Danielle Evans is truly a new star of her generation. Her electric debut story collection, Before You Suffocate Your Own Fool Self, about mixed-race and African-American teenagers, women, and men struggling to find a place in their families and communities, won the 2011 PEN / Robert Bingham Prize. In her work and speaking engagements, Evans offers a pitch-perfect examination of racial identity and class in a post-Civil Rights America.

Emily Bernard is a professor at the University of Vermont and the author of Black is the Body: Stories from My Grandmother’s Time, My Mother’s Time, and Mine, a gorgeous collection of autobiographical essays that address her experience of blackness in fearless, deeply personal prose.

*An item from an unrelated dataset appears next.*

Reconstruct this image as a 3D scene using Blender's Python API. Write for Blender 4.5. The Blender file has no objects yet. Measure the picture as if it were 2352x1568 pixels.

In her talks, Bernard discusses her evolution as a storyteller, as well as the role of the college classroom and of personal relationships across racial lines in the larger project of racial understanding.

Immigrant Voices

Observe Black History Month by inviting speakers who captivate audiences with timely messages on immigration and reinvention, and help to celebrate the wonderful diversity of our country.

A powerful and widely celebrated voice in contemporary fiction, Haitian-American bestselling author and social activist Edwidge Danticat has written ten books and has received numerous awards and honors, including a MacArthur Fellowship, the National Book Critics Circle Award, the Story Prize, and the Dayton Literary Peace Prize. She is a thoughtful speaker and storyteller whose lectures explore immigrant identity and community.